AIM: Start at the first line of the material below and retype each line through the one containing "return link(bpy.data.objects.new(name, me), parent)", exactly.

──────────────────────────────

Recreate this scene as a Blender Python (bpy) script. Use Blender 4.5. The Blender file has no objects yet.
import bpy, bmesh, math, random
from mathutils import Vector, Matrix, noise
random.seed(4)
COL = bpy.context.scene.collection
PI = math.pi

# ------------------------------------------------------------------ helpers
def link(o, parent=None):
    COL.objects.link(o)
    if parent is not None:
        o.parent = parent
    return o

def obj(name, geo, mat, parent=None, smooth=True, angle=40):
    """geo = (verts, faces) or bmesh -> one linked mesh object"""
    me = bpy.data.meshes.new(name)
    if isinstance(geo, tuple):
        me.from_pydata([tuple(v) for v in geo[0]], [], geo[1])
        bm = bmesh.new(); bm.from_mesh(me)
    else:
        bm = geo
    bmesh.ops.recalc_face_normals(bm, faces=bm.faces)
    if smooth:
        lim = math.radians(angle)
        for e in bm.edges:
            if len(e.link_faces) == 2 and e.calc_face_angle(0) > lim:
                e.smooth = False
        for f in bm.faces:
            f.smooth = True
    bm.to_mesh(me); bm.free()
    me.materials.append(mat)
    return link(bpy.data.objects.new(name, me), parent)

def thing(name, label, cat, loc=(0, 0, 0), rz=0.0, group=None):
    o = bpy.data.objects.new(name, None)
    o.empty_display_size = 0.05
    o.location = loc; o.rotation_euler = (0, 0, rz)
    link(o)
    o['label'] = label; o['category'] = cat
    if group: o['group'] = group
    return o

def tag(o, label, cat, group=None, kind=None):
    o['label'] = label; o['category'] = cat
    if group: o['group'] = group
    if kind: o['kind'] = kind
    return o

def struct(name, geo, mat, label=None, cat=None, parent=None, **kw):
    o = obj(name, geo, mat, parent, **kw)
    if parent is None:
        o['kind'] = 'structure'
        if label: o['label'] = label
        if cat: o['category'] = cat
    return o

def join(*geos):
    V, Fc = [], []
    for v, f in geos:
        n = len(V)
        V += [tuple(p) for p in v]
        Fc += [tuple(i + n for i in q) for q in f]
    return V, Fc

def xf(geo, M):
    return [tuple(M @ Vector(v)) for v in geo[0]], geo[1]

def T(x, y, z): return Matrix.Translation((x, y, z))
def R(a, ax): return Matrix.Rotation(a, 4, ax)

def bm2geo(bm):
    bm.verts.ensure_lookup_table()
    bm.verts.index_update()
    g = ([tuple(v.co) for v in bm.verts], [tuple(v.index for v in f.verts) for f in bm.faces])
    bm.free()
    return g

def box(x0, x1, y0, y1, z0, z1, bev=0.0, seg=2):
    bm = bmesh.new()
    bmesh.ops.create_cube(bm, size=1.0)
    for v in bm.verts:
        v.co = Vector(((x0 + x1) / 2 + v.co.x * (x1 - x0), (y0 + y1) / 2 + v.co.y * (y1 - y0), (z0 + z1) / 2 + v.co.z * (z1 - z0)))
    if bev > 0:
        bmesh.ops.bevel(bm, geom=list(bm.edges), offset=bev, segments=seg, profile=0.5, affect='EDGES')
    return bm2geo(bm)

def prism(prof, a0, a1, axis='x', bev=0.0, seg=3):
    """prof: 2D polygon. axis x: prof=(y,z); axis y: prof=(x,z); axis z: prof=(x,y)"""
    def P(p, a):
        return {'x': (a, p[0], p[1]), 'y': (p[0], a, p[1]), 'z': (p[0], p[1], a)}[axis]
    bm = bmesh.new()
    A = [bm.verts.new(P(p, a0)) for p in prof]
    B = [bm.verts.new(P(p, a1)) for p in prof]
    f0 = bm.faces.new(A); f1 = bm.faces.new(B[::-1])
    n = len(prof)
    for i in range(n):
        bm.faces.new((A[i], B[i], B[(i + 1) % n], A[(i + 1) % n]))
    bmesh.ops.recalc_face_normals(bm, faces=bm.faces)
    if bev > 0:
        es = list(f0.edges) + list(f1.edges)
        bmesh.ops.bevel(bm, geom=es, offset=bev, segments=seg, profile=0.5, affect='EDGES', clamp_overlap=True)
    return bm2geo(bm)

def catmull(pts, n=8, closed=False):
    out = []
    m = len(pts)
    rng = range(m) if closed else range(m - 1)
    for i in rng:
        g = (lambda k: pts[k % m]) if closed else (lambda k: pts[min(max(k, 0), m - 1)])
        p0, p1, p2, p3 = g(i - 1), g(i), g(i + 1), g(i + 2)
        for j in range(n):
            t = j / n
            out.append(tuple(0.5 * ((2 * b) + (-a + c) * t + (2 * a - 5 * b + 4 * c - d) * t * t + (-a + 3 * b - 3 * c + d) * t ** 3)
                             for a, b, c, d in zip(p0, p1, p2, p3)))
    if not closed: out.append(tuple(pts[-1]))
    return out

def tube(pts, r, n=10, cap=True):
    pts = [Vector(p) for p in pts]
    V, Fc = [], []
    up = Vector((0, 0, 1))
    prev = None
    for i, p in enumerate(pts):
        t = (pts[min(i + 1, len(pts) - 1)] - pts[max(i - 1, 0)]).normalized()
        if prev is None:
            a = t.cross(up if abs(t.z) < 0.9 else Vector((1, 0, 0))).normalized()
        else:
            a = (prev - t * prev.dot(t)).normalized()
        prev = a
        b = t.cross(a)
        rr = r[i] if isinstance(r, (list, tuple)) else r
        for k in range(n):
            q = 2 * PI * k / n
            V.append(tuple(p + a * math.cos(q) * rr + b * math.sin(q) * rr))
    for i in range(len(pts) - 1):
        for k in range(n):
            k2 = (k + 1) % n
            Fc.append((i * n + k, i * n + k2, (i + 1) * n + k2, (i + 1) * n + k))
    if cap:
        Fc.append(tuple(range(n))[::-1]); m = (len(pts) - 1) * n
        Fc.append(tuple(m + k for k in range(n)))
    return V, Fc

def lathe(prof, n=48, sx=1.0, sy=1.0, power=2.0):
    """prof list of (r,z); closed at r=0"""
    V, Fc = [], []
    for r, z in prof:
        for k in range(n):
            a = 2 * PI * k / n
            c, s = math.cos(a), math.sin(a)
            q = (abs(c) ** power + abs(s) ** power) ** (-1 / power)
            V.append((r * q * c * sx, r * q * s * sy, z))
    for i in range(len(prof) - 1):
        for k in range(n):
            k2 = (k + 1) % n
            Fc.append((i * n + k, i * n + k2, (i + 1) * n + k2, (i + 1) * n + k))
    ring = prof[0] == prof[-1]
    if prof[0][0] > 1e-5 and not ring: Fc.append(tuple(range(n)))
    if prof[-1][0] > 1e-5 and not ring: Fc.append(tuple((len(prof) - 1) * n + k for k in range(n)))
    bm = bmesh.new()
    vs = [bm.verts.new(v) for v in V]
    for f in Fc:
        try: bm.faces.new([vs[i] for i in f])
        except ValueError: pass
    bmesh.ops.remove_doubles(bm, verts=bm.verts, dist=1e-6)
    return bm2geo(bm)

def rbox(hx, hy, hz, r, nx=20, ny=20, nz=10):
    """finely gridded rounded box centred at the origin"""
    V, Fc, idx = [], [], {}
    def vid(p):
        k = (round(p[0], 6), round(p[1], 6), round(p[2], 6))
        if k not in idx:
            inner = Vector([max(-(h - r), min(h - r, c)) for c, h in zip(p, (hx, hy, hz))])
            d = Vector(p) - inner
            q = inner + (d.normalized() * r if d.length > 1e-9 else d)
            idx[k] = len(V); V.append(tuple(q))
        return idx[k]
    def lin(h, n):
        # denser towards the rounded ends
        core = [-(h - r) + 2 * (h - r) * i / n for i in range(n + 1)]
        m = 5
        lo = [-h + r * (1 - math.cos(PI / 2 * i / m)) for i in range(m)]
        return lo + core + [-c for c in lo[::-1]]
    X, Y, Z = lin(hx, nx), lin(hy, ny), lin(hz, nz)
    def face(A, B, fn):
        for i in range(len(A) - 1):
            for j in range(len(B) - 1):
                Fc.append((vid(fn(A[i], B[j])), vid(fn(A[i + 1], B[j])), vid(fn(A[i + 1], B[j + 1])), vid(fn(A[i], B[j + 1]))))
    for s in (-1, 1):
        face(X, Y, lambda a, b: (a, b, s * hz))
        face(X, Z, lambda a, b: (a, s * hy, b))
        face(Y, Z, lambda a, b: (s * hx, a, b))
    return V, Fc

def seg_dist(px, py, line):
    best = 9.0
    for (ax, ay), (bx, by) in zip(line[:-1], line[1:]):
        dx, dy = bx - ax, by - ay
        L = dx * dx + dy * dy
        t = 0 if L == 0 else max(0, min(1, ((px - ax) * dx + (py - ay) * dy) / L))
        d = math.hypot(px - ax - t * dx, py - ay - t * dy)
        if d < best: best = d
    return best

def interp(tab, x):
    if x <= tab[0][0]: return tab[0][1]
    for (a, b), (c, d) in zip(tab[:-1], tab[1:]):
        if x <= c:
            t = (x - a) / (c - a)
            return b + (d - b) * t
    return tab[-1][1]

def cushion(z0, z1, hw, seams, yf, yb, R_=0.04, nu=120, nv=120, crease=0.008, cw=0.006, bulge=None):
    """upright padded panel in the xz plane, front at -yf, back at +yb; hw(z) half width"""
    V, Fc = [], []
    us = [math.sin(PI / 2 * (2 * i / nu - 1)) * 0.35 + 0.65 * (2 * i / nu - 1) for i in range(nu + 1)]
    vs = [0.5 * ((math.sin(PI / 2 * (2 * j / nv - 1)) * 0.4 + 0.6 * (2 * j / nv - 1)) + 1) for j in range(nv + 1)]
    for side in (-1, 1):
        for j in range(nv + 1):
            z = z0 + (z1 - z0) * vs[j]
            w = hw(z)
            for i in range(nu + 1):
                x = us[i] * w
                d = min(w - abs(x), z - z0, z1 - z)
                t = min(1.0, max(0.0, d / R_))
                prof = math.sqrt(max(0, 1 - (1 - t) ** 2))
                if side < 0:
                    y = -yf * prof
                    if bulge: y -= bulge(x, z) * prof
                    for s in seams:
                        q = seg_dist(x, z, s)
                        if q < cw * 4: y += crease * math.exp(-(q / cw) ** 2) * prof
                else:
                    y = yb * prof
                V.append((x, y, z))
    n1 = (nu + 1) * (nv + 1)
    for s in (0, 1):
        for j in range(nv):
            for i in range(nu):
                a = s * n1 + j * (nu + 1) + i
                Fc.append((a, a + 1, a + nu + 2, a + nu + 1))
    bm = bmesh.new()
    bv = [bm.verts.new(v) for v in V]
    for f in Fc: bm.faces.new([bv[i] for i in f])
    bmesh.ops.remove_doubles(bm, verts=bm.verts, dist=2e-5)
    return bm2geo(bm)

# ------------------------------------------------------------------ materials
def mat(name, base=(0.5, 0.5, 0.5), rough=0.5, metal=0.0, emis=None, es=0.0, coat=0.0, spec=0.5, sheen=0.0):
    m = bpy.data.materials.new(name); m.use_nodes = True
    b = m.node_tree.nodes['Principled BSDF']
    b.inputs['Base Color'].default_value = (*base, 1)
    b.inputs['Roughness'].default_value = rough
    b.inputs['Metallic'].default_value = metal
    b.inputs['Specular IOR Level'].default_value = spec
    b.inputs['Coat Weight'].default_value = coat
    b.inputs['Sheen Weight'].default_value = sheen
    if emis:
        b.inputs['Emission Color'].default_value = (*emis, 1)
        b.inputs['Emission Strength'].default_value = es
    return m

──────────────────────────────

WORKED SOLUTION:
Recreate this scene as a Blender Python (bpy) script. Use Blender 4.5. The Blender file has no objects yet.
import bpy, bmesh, math, random
from mathutils import Vector, Matrix, noise
random.seed(4)
COL = bpy.context.scene.collection
PI = math.pi

# ------------------------------------------------------------------ helpers
def link(o, parent=None):
    COL.objects.link(o)
    if parent is not None:
        o.parent = parent
    return o

def obj(name, geo, mat, parent=None, smooth=True, angle=40):
    """geo = (verts, faces) or bmesh -> one linked mesh object"""
    me = bpy.data.meshes.new(name)
    if isinstance(geo, tuple):
        me.from_pydata([tuple(v) for v in geo[0]], [], geo[1])
        bm = bmesh.new(); bm.from_mesh(me)
    else:
        bm = geo
    bmesh.ops.recalc_face_normals(bm, faces=bm.faces)
    if smooth:
        lim = math.radians(angle)
        for e in bm.edges:
            if len(e.link_faces) == 2 and e.calc_face_angle(0) > lim:
                e.smooth = False
        for f in bm.faces:
            f.smooth = True
    bm.to_mesh(me); bm.free()
    me.materials.append(mat)
    return link(bpy.data.objects.new(name, me), parent)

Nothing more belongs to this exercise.